Before he made a name for himself as a New York City food personality and owner of Taiwanese bun eatery Baohaus, Huang was a kid struggling to define what being Chinese in America should be. The show will aim to depict that experience without relying on heavy-handed tropes, he says.

"We all understand that trying to write an overly general and oppressive 'Asian' show isn't the way to go," he says. "What we want is a human story that every one relates to but represents the idea of difference simply with the faces on the screen and the voice of the writer. Martin, Fresh Prince, Seinfeld, to me these weren't 'black' shows or 'Jewish' shows, they were great shows with original voices and individual characters we hadn't heard and that ended up changing the American consciousness."

Huang's book, which was described by The New York Times as a "frequently hilarious surprisingly sophisticated memoir about race and assimilation in America", was inspired by the feeling that he had been hemmed-in by the Asian-Americans who had passed through the public eye before him, he says. Authors Amy Tan, Amy Chua and Gish Jen have all written about the Asian-American experience in a way that in his opinion "provide nothing to a 12-year-old Chinese kid being berated by 'ching chong' jokes in the lunchroom".

"I would have died to see this show as a 12-year-old," he says of the upcoming pilot.

The overwhelming support he has received for his memoir has only confirmed that there's an audience for stories about the immigrant experience, he says

Khan, who grew up in Hawaii with Iranian parents who had immigrated to the US, "gets" his perspective, Huang says. While the idea of ceding control to another writer in telling his story is strange, he's confident that Khan will handle the material with humor and nuance.

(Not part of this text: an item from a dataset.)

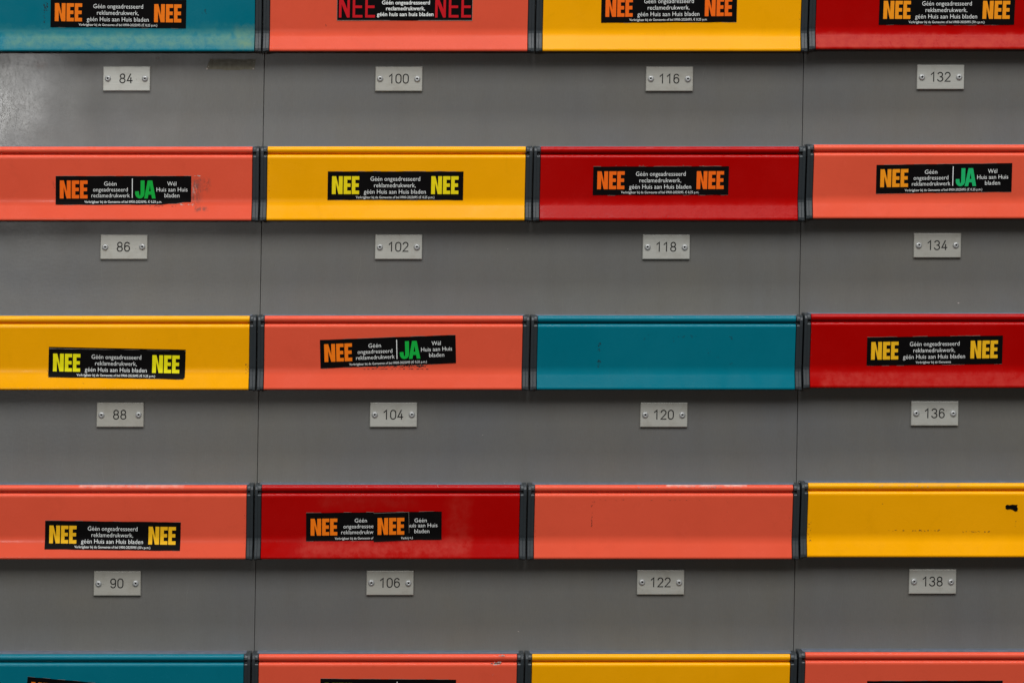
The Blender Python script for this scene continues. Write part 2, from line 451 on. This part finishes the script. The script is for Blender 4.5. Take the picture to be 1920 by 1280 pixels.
def sticker_sheet(kind, colour, small, spell, green='green', seed=0, tear=False):
    sh = Sheet(); R = random.Random(seed)
    w, h = 254.0, 53.5
    # black film with slightly uneven cut edges
    n = 18
    top = [(w * i / n, R.uniform(-0.25, 0.25)) for i in range(n + 1)]
    bot = [(w * i / n, h + R.uniform(-0.35, 0.35)) for i in range(n + 1)]
    if tear:
        for i in range(n + 1):
            if i >= 17: bot[i] = (bot[i][0], h - 4.5 - R.uniform(0, 1.2))
            elif i >= 15: bot[i] = (bot[i][0], h - 1.2 - R.uniform(0, 1))
    for i in range(n):
        sh.poly([top[i], top[i + 1], bot[i + 1], bot[i]], 'black', 0.45)
        for a, b in ((top[i], top[i + 1]), (bot[i], bot[i + 1])):
            sg = -1 if a is top[i] else 1
            if R.random() < (0.75 if tear or kind == 'C' else 0.35):
                sh.poly([a, b, (b[0], b[1] + sg * R.uniform(0.2, 0.6)), (a[0], a[1] + sg * R.uniform(0.2, 0.6))], 'edge', 0.3)
    if kind == 'A':
        nee(sh, 8, 9, colour); nee(sh, 194, 9, colour)
        put_text(sh, 'Géén ongeadresseerd', 80, 173, 17.8, 8.6)
        put_text(sh, 'reklamedrukwerk,' if spell == 'k' else 'reclamedrukwerk,', 87, 165, 29.8, 8.6)
        put_text(sh, 'géén Huis aan Huis bladen', 68, 184, 41.8, 8.6)
        x0, x1 = {'euro': (53, 200), 'comma': (53, 199), 'cent': (56, 198), 'short': (92, 158)}[small]
        put_text(sh, SMALL[small], x0, x1, 50.4, 4.6, off=0.0)
    elif kind == 'B':
        nee(sh, 4, 8, 'crimson', 68, 40, True); nee(sh, 184, 8, 'crimson', 68, 40, True)
        put_text(sh, 'Géén ongeadresseerd', 84, 174, 23.6, 7.6, off=0.016)
        put_text(sh, 'reclamedrukwerk,', 92, 165, 34.4, 7.6, off=0.016)
        put_text(sh, 'géén huis aan huis bladen', 75, 181, 45.2, 7.6, off=0.016)
        for (x0, y0, x1, y1) in ((0, h - 0.7, w, h), (0, 0, 0.7, h), (w - 0.7, 0, w, h)):
            sh.poly([(x0, y0), (x1, y0), (x1, y1), (x0, y1)], 'edge', 0.55)
    elif kind == 'C':
        nee(sh, 7.7, 8.3, colour, 52, 33.6)
        put_text(sh, 'Géén', 90.5, 114, 18.0, 8.2)
        put_text(sh, 'ongeadresseerd', 70, 135, 29.0, 8.2)
        put_text(sh, 'reklamedrukwerk' if spell == 'k' else 'reclamedrukwerk', 67, 139, 40.0, 8.2)
        sh.poly([(142.9, 4.7), (144.2, 4.7), (144.2, 41), (142.9, 41)], 'white', 0.62)
        big(sh, 'J', 149, 8.3, 17.5, 33.6, 7.4, 7, green); big(sh, 'A', 165.8, 8.3, 21.6, 33.6, 6.8, 7, green)
        put_text(sh, 'Wél', 209, 226, 18.0, 8.2)
        put_text(sh, 'Huis aan Huis', 189, 247, 29.0, 8.2)
        put_text(sh, 'bladen', 204, 232, 40.0, 8.2)
        put_text(sh, SMALL[small], 54, 199, 50.2, 4.6, off=0.0)
    elif kind == 'D':   # a NEE sticker with a second NEE cut out and pasted over it
        nee(sh, 8.5, 11, colour, 50, 32)
        put_text(sh, 'Géén', 91, 114, 19.0, 8.0)
        put_text(sh, 'ongeadressee', 70, 126, 30.0, 8.0)
        put_text(sh, 'reklamedrukw', 66, 126, 41.0, 8.0)
        put_text(sh, 'Verkrijgbaar bij de Gemeente of', 54, 126, 51.0, 4.6, off=T0)
        put_text(sh, 'Géén', 203, 226, 20.0, 8.0)
        put_text(sh, 'huis aan Huis', 190, 246, 29.5, 8.0)
        put_text(sh, 'bladen', 203, 231, 40.5, 8.0)
        put_text(sh, 'm.)', 193, 200, 51.2, 4.4, off=T0)
        q = [(126, 1.8), (192.5, 0.2), (193.5, 53.5), (127, 56.0)]
        sh.poly(q, 'black', 1.0)
        sh.poly([q[0], q[1], (q[1][0], q[1][1] + 0.5), (q[0][0], q[0][1] + 0.5)], 'edge', 1.1)
        sh.poly([(192.0, 0.2), (192.5, 0.2), (193.3, 40), (192.9, 40)], 'edge', 1.1)
        k = Sheet(); nee(k, 134, 11, colour, 50, 32)
        sh.add([(a, b) for a, b, _ in k.v], k.f, colour, 1.15)
        put_text(sh, 'Verkrij', 178, 192, 51.5, 4.6, off=T0, lift=1.15)
    return sh

# digits engraved on the number plates: centre-line strokes in a 0..1 x 0..1 box
def _arc(cx, cy, rx, ry, a0, a1, n=10):
    return [(cx + rx * math.cos(math.radians(a0 + (a1 - a0) * i / n)), cy - ry * math.sin(math.radians(a0 + (a1 - a0) * i / n))) for i in range(n + 1)]
DIG = {
    '0': [_arc(.5, .30, .5, .30, 180, 0) + _arc(.5, .70, .5, .30, 0, -180) + [(0, .30)]],
    '1': [[(.12, .24), (.62, 0), (.62, 1)]],
    '2': [_arc(.5, .28, .48, .28, 168, -30) + [(.0, 1), (1, 1)]],
    '3': [_arc(.46, .25, .46, .25, 160, -90) , _arc(.46, .74, .52, .26, 88, -165)],
    '4': [[(.72, 1), (.72, .42)], [(.66, 0), (.0, .76), (1, .76)]],
    '6': [_arc(.5, .68, .5, .32, 180, -180, 16), _arc(.62, .62, .62, .62, 180, 112, 8)[:]],
    '8': [_arc(.5, .25, .43, .25, 90, -270, 16), _arc(.5, .74, .5, .26, 90, -270, 16)],
    '9': [_arc(.5, .32, .5, .32, 0, 360, 16), _arc(.38, .38, .62, .62, 0, -68, 8)],
}
DIG['6'] = [_arc(.5, .69, .49, .31, 180, -180, 16), [(.01, .69), (.03, .42)] + _arc(.5, .30, .47, .30, 190, 28, 9)]
DIG['9'] = [_arc(.5, .31, .49, .31, 0, 360, 16), [(.99, .31), (.97, .58)] + _arc(.5, .70, .47, .30, 10, -152, 9)]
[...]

"I know this was my story, but it's time to give it to Nahnatchka so it can become everyone else's," he says.

"Like DMX said, 'If you love something, let it go. If it comes back, it was yours. If it doesn't, it never was.' I want people to know that Chinese people are just like any other people. We're in mountains, we're in lakes, we're on roller blades, we're on scooters and we're on television."